【中小企業の収益改善策】「原価は下がらない」を前提として収益改善を図らなければならない理由とは?
今日は、中小企業の収益改善策として、「原価は下がらない」ことを前提として収益を想定しなければならない理由について考えてみます。
今日の論点は下記の2点。
1 原価はまだまだ上がる傾向が続く
2 一旦上がってしまった原価はなかなか下がらない
どうぞご一読下さい。
1 原価はまだまだ上がる傾向が続く
アフターコロナになり、明らかに世の中は動いてきました。
アフターコロナの波は、我が国だ気ではなく、世界的にも同様の傾向です。
特に、コロナ禍から短期期間に一気に立ち上がって中国の需要増加は顕著です。
このような世界的な需要回復によって、モノの値段は高騰しています。
中小企業にとって身近な建築材料や業務用食材はその傾向が強く見受けられます。
さらに、物価高騰に拍車をかけているのが、外国為替市場での円安です。
円安は一時落ち着きを取り戻していましたが、米国の政府債務の問題がある中にあっても、円安が再び進んでいます。
物価の上昇トレンドはしばらくは続くことが予想されます。
モノの値段、中でも建築材料や業務用食材の価格高騰は、建設業や飲食業の原価上昇に直結します。

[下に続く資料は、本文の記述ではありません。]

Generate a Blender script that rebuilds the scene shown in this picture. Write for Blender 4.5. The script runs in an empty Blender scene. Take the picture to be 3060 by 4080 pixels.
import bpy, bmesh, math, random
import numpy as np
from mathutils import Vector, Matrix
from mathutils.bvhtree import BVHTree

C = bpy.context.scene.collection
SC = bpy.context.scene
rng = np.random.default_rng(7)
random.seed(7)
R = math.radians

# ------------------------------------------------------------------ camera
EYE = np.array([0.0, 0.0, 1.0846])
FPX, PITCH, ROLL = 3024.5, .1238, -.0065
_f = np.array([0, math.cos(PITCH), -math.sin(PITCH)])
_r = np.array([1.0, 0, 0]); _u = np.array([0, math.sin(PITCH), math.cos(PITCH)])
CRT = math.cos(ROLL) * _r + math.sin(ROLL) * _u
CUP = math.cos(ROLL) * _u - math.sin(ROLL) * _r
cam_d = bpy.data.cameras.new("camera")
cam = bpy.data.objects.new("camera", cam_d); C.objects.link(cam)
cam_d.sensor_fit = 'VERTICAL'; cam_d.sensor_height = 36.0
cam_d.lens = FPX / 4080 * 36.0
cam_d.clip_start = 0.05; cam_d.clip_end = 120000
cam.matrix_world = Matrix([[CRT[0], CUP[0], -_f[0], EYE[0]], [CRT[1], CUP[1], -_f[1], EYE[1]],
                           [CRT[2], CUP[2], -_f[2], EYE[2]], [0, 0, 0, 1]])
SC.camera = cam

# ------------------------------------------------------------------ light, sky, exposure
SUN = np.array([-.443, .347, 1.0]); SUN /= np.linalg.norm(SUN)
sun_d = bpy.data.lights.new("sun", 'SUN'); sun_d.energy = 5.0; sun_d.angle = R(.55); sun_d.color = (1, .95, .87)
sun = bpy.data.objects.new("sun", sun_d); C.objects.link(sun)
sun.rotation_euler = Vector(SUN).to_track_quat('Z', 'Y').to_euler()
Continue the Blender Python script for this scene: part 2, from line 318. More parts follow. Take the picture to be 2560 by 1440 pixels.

一般消費者の間では、かなり値上げが定着しつつありますが、建設業然り、飲食業然り、同業他社との競合が熾烈であるため、原材料価格の上昇分をそのまま売価に上乗せするのは、経営者としてはどうしても躊躇してしまいます。
といって、原価の上昇分を価格転嫁しなければ、売上総利益率を押し下げてしまって、収益悪化を招いてしまいます。
せっかくアフターコロナになって需要が回復しているにも関わらず、人手不足による人件費増も相まって、中小企業の収益環境は厳しさを増しているのが現状です。
2 一旦上がってしまった原価はなかなか下がらない
このように、物価上昇は、中小企業にとっては原価高となって収益圧迫に直結します。
では、この物価高、原価高はいつまで続くのでしょうか?
その答えとしては、「そう簡単に物価は下がらない」ということになりそうです。
建材屋さんも業務用食材卸などなど、卸売業は、一旦上がってしまった売価を下げようとはしません。

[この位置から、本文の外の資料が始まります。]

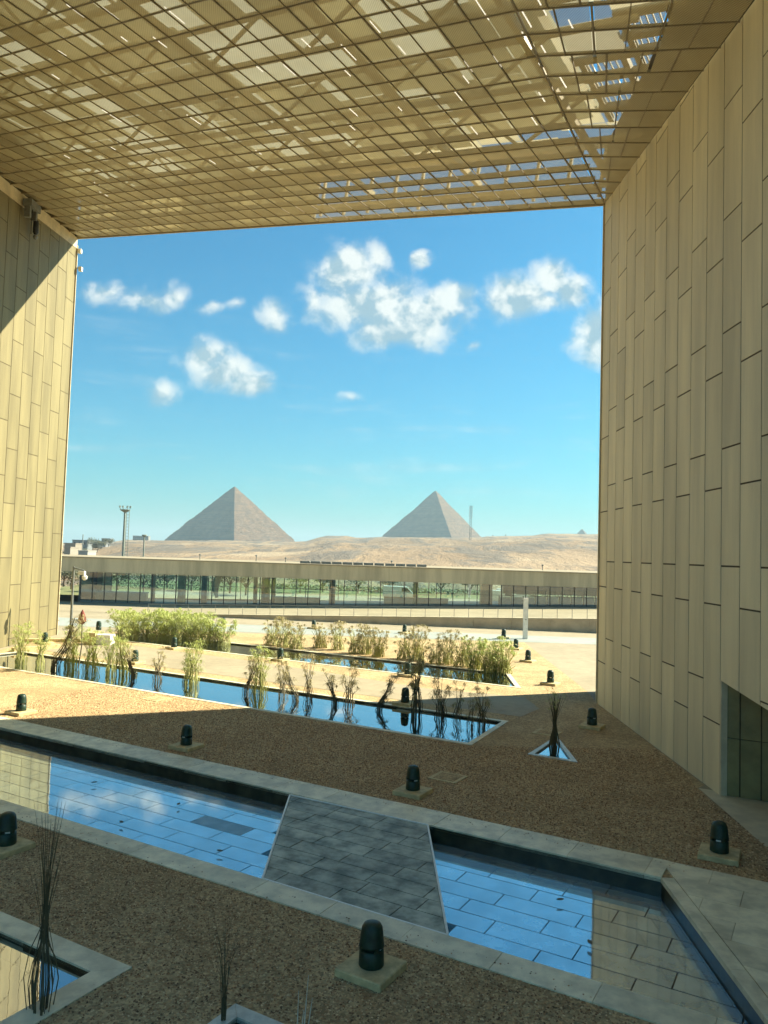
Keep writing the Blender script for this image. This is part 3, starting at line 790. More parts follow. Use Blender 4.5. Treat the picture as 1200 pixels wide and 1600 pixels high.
# right side: narrow coping and broad paving slabs
m = MB()
yR0, yR1 = POOL1[1][1], POOL1[2][1]
y = yR0 - .9
while y < yR1 - .05:
    y2 = min(y + 1.5, yR1); xa = 6.72 + (y - yR0) * .03; xb = 6.72 + (y2 - yR0) * .03
    m = MB(); m.prism([(xa, y + .006, -.09), (xa + .32, y + .006, -.09), (xb + .32, y2 - .006, -.09), (xb, y2 - .006, -.09)], (0, 0, .12)); m.build('coping_stone', KERB, pool); y = y2
pav = thing('paving_slabs', (9, 19, 0), 'beige stone paving slabs beside the right end of the pool', 'paving')
for i in range(-2, 9):
    for j in range(0, 14):
        u0 = -4.2 + i * 1.6 + (j % 2) * .8; v0 = 22.1 - (j + 1) * 0.95
        q = [(u0 + .006, v0 + .006), (u0 + 1.594, v0 + .006), (u0 + 1.594, v0 + .944), (u0 + .006, v0 + .944)]
        q = [(W(*p)[0], W(*p)[1]) for p in q]
        q = clip_poly(q, lambda p: p[0] - (7.26 + (p[1] - 20) * .03)); q = clip_poly(q, lambda p: 11.3 - p[0]) if len(q) > 2 else q
        q = clip_poly(q, lambda p: p[1] - 11.0) if len(q) > 2 else q
        if len(q) > 2:
            m = MB(); m.prism([(p[0], p[1], -.06) for p in q], (0, 0, .085 + random.uniform(-.002, .002))); m.build('paving_slab', KERB, pav)
# floor tiles
def slab_in(p): return inside(p, SLABP)
SLABP = [(-3.03, 19.06), (1.31, 16.63), (1.15, 23.2), (-3.26, 25.52)]
tile_cache = None; offs = [0, .62, 1.3, .35, .95, 1.6, .2, 1.1]
for r in range(8):
    v0 = 15.15 + r * .72; v1 = min(v0 + .72, 20.85)
    if v1 - v0 < .1: break
    u = -34 + offs[r]
    while u < -2 + 4:
        q = [(u + .016, v0 + .016), (u + 1.984, v0 + .016), (u + 1.984, v1 - .016), (u + .016, v1 - .016)]
        q = [(W(*p)[0], W(*p)[1]) for p in q]
        ctr = (sum(p[0] for p in q) / 4, sum(p[1] for p in q) / 4)
        if not inside(ctr, [(-2.6, 18.8), (1.0, 16.8), (0.9, 23.1), (-2.9, 25.2)]):
            q = clip_poly(q, lambda p: (6.7 + (p[1] - 14.0) * .035) - p[0])
            if len(q) > 2:
                dark = (r == 4 and -17.5 < u < -15.4)
                m = MB(); tx, ty = random.uniform(-.0015, .0015), random.uniform(-.0015, .0015); m.prism([(p[0], p[1], -.54 + tx * (p[0] - q[0][0]) + ty * (p[1] - q[0][1])) for p in q], (0, 0, .09)); o = m.build('floor_tile', TILE_D if dark else TILE, pool)
                if dark: o['label'] = 'darker grey floor tile'
        u += 2.0
water(POOL1, -.33, WATER, '')
for px, py, lb in ((147, 1222, 'small dark leaf on the pool water, leftmost'), (190, 1284, 'small dark leaf on the pool water near its front kerb at left'), (344, 1329, 'small dark leaf on the pool water nearest the slate platform'), (279, 1256, 'small dark leaf on the pool water in the middle of its left half'),
                   (875, 1405, 'small dark leaf on the pool water right of the platform'), (922, 1472, 'small dark leaf on the pool water near the reflected wall')):
    g = G(px, py, -.325); m = MB(); r0 = random.uniform(0, 3)
    m.prism([(g[0] + a * math.cos(r0) - b * math.sin(r0), g[1] + a * math.sin(r0) + b * math.cos(r0), -.328) for a, b in ((-.1, 0), (-.03, .05), (.06, .04), (.11, 0), (.05, -.045), (-.04, -.04))], (0, 0, .012))
    tag(m.build('floating_leaf', STEM_DRY), lb, 'leaf', 'leaves on the pool')
# slab bridging the pool
sl = thing('slate_slab', (-1, 21, 0), 'grey wet slate platform with white metal edges bridging the reflecting pool', 'platform')
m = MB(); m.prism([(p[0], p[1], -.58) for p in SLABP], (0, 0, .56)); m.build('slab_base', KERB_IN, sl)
for r in range(9):
    v0 = 15.2 + r * .64
    u = -18 + offs[(r * 3) % 8]
    while u < -4:
        q = [(u + .014, v0 + .014), (u + 1.586, v0 + .014), (u + 1.586, v0 + .626), (u + .014, v0 + .626)]
        q = [(W(*p)[0], W(*p)[1]) for p in q]
        n = len(SLABP); ins = [Vector((p[0], p[1])) for p in SLABP]
        for k in range(4):
            a, b = ins[k], ins[(k + 1) % 4]; e = (b - a).normalized(); nr = Vector((-e.y, e.x))
            if len(q) > 2: q = clip_poly(q, lambda p: nr.dot(Vector(p) - a) - .035)
        if len(q) > 2:
            m = MB(); m.prism([(p[0], p[1], -.02) for p in q], (0, 0, .03 + random.uniform(-.002, .003))); m.build('slate_tile', SLAB, sl)
        u += 1.6
for k in range(4):
    a, b = Vector((*SLABP[k], .0)), Vector((*SLABP[(k + 1) % 4], .0))
    m = MB(); m.bar(a, b, .05, .07); m.build('metal_edge', EDGE, sl)
# reed pools
def small_pool(poly, kw, label, wz_=-.09, name='reed_pool', seg=2.0, mat=WATER_R, close=True, kmat=KERB, depth=.5):
    c = (sum(p[0] for p in poly) / len(poly), sum(p[1] for p in poly) / len(poly))
    root = thing(name, (c[0], c[1], 0), label, 'pool')
    basin(root, poly, depth, KERB_IN, GROUT)
    n = len(poly); P = [Vector(p[:2]) for p in poly]
    area = sum(P[i].x * P[(i + 1) % n].y - P[(i + 1) % n].x * P[i].y for i in range(n))
    sg = 1 if area > 0 else -1; off = []
    for i in range(n):
        e1 = (P[i] - P[i - 1]).normalized(); e2 = (P[(i + 1) % n] - P[i]).normalized()
        n1 = Vector((e1.y, -e1.x)) * sg; n2 = Vector((e2.y, -e2.x)) * sg
        bis = (n1 + n2).normalized(); off.append(P[i] + bis * min(kw / max(.25, bis.dot(n1)), kw * 2.6))
    for i in range(n):
        j = (i + 1) % n; L = (P[j] - P[i]).length; k = max(1, round(L / seg))
        for s in range(k):
            a, b = s / k + .004 / L, (s + 1) / k - .004 / L
            q = [P[i].lerp(P[j], a), P[i].lerp(P[j], b), off[i].lerp(off[j], b), off[i].lerp(off[j], a)]
            m = MB(); m.prism([(v.x, v.y, -.07) for v in q], (0, 0, .095)); m.build('kerb_stone', kmat, root)
    water(poly, wz_, mat, '')
    return root
small_pool(POOL2, .26, 'long narrow pool with reeds and thin kerb across the middle of the gravel')
small_pool(POOL3, .30, 'far narrow pool lined with thick green and dry reeds', wz_=-.09)
PALE = material('pale_kerb', (0.62, 0.60, 0.50), 0.4, 0.1)
small_pool(TRI, .22, 'small triangular white-rimmed planter pool near the right wall', name='triangle_planter', kmat=PALE, wz_=-.05)
small_pool(POOL4, .52, 'corner of a small pool with wide kerb in the bottom left foreground')
small_pool(SQ5, .28, 'small pale-kerbed planter at the bottom edge with a few dark stems', name='square_planter', kmat=PALE)

# ------------------------------------------------------------------ bollard speakers on plinths
def make_speaker():
    root = bpy.data.objects.new('garden_speaker', None)
    link(root)
    m = MB(); m.lathe([(.235, 0), (.245, .02), (.235, .28), (.20, .31), (.16, .315)], 24)
    o = obj('lower_body', m.data('lower_body', GREEN, True), root, False)
    m = MB(); m.lathe([(.15, .29), (.15, .40)], 12); o = obj('core', m.data('core', DARK, True), root, False)
    m = MB(); m.lathe([(.16, .375), (.245, .37), (.235, .40), (.215, .60), (.20, .70), (.165, .765), (.09, .80), (.02, .805)], 24)
    cap_ = obj('cap', m.data('cap', GREEN, True), root, False)
    for k in range(4):
        t = math.pi / 4 + k * math.pi / 2
        m = MB(); m.box((.2 * math.cos(t), .2 * math.sin(t), .34), (.07, .09, .09), t); obj('spacer', m.data('spacer', GREEN), root, False)
    for k in range(2):
        t = 0.2 + k * math.pi
        m = MB(); m.box((.17 * math.cos(t), .17 * math.sin(t), .335), (.04, .12, .05), t); obj('reflector', m.data('reflector', WHITE), cap_, False)
    return root
def copy_tree(o, parent=None):
    c = o.copy(); COL.objects.link(c); c.parent = parent
    for ch in list(o.children): copy_tree(ch, c)
    return c
SPK = [  # px, py, size factor, place
 (580, 1507, 1.0, 'in near gravel in front of the slate platform'),
 (1124, 1330, 1.0, 'beside the paving at the lower right'),
 (10, 1318, 1.0, 'at the far left edge before the long pool'),
 (645, 1233, .98, 'in the shaded gravel just behind the slate platform'),
 (291, 1163, .95, 'in shaded gravel behind the left half of the long pool'),
 (33, 1110, .95, 'in the sunlit gravel at the left edge'),
 (925, 1132, .97, 'between the triangular planter and the right wall'),
 (633, 1097, .95, 'behind the middle pool, seen through its reeds'),
 (860, 1066, .95, 'in sunlit gravel nearest the shadow at right'),
 (825, 1031, .95, 'second in the row along the gravel edge'),
 (806, 1012, .95, 'third in the row along the gravel edge'),
 (787, 995, .95, 'last in the row, just left of the white post'),
 (637, 1053, .95, 'on the near side of the far pool at right'),
 (438, 1029, .95, 'on the near side of the far pool at left'),
 (272, 1011, .95, 'in front of the thick green reeds'),
 (211, 1033, .95, 'behind the left part of the middle pool'),
 (154, 984, .9, 'on the pale concrete block at the left'),
 (70, 1003, .95, 'at the foot of the left wall behind reeds'),
 (349, 976, .9, 'beyond the right end of the thick green reeds'),
 (490, 980, .9, 'at the far gravel edge, left of the middle'),
 (632, 987, .9, 'at the far gravel edge, right of the middle')]
proto = make_speaker(); first = True
pl_me = MB().box((0, 0, .07), (1.02, 1.02, .16)).data('concrete_plinth', PLINTH); bevel(pl_me, .02)
for i, (px, py, s, where) in enumerate(SPK):
    g = G(px, py, .15); top = .15
    if 'concrete block' in where: g = G(px, py, 1.0); top = 1.0
    s_ = proto if first else copy_tree(proto); first = False
    s_.location = (g[0], g[1], top); s_.rotation_euler[2] = random.uniform(-3, 3); s_.scale = (s, s, s)
    tag(s_, 'green domed speaker ' + where, 'speaker', 'green garden speakers')
    if top < .5:
        p_ = bpy.data.objects.new('concrete_plinth', pl_me); link(p_); p_.location = (g[0], g[1], 0); p_.rotation_euler[2] = ANG + random.uniform(-.05, .05)
        tag(p_, 'concrete plinth of the speaker ' + where, 'plinth', 'speaker plinths')
g = G(147, 1008, 0)
cb = thing('concrete_block', g, 'pale concrete block with a speaker on top beside the left reeds', 'concrete block')
m = MB(); m.box((g[0] - .4, g[1] + .6, .48), (.9, 1.2, .96)); m.build('block', PLINTH, cb)
m = MB(); m.box((g[0] + .65, g[1] + .7, .40), (1.1, 1.1, .8)); m.build('block', WHITE, cb)
for (a, b) in (((38, 1003), (128, 1003)), ((20, 1018), (95, 1012))):
    p, q = G(*a), G(*b); m = MB(); m.bar((p[0], p[1], .12), (q[0], q[1], .12), .5, .28)
    tag(m.build('low_stone_ledge', PLINTH), 'low stone ledge at the foot of the left wall, ' + ('farther one' if a[0] == 38 else 'nearer one'), 'ledge', 'low ledges by the left wall')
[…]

円高に振れたからといって、「今回、円高分、割引させてもらいました」とはなりません。
「一旦上がってしまった原価はなかなか下がらない」のです。
といって、お客様に価格転嫁する場合、一般消費者は、今までの商品やサービス内容のままでの値上げでは納得がいきません。
単純な価格転嫁、値上げは客離れを起こしてしまいます。
このため、物価高、原価高の中、売上総利益率を維持するためには、お客様の満足度をしっかりと上げていくことが必要不可欠です。

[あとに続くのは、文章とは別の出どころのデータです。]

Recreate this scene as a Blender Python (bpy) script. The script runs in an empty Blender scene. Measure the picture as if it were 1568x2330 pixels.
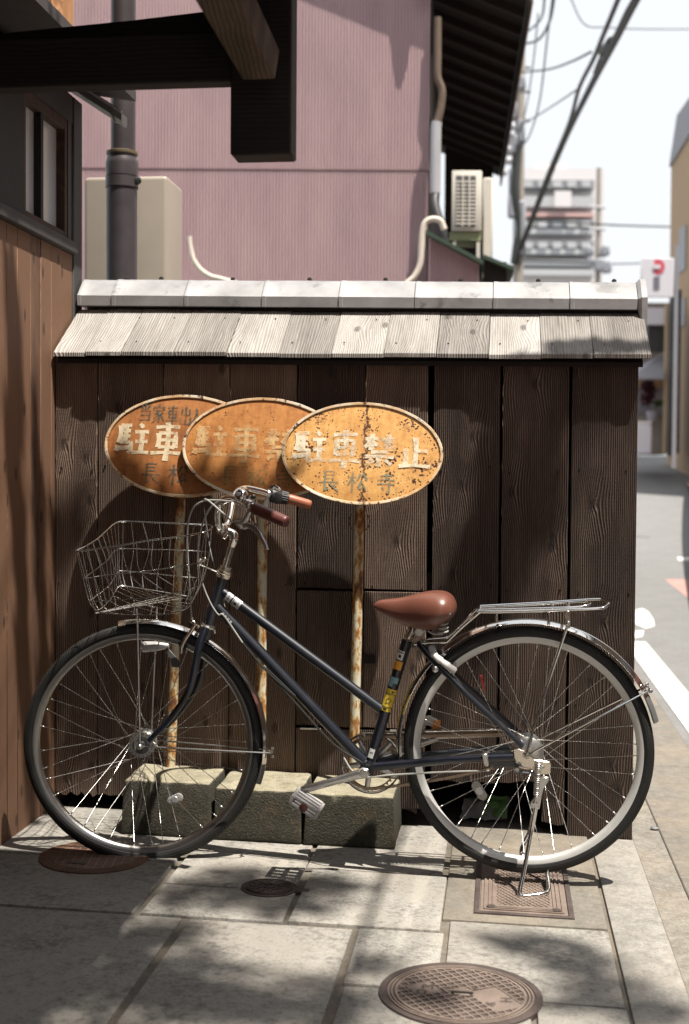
import bpy, bmesh, math, random
from mathutils import Vector, Matrix, Quaternion, noise as mnoise

random.seed(11)
SC = bpy.context.scene
COL = SC.collection
PI = math.pi

# ------------------------------------------------------------------ camera
FPX, CX, CY = 3000.0, 784.0, 1164.8
YAW = math.radians(6.84)
CAM = Vector((1.487, -4.253, 1.134))
PITCH, ROLL = math.atan(92.8 / FPX), 0.007
_h = Vector((-math.sin(YAW), math.cos(YAW), 0)); _z = Vector((0, 0, 1))
FW = _h * math.cos(PITCH) - _z * math.sin(PITCH)
_up = _z * math.cos(PITCH) + _h * math.sin(PITCH)
_rt = Vector((math.cos(YAW), math.sin(YAW), 0))
RT = _rt * math.cos(ROLL) + _up * math.sin(ROLL)
UP = _up * math.cos(ROLL) - _rt * math.sin(ROLL)
cam_d = bpy.data.cameras.new('camera')
cam = bpy.data.objects.new('camera', cam_d); COL.objects.link(cam)
cam.matrix_world = Matrix(((RT.x, UP.x, -FW.x, CAM.x), (RT.y, UP.y, -FW.y, CAM.y), (RT.z, UP.z, -FW.z, CAM.z), (0, 0, 0, 1)))
cam_d.sensor_fit = 'HORIZONTAL'; cam_d.sensor_width = 24.0
cam_d.lens = FPX / 1568.0 * 24.0
cam_d.clip_start, cam_d.clip_end = 0.05, 3000
cam_d.dof.use_dof = True; cam_d.dof.focus_distance = 3.80; cam_d.dof.aperture_fstop = 3.1
SC.camera = cam

# ------------------------------------------------------------------ sky, sun, exposure
SUN = Vector((-0.315, 0.215, -1.0)).normalized()          # the way the light travels
w = bpy.data.worlds.new('World'); SC.world = w; w.use_nodes = True
nt = w.node_tree; nt.nodes.clear()
sky = nt.nodes.new('ShaderNodeTexSky'); sky.sky_type = 'NISHITA'; sky.sun_disc = False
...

お客様の満足度を上げることができれば、リピート率の改善にも繋がります。
お客様の痒いところに手が届くこと念頭として、自社としてベストを尽くすことが必要です。
このように、アフターコロナ禍に於いて、需要回復は好材料となる一方で、原価高、物価高が中小企業を苦しめます。
中小企業経営者は、今一度、お客様の目線で、お客様の満足度を精一杯高めるために経営努力を惜しんではならないのです。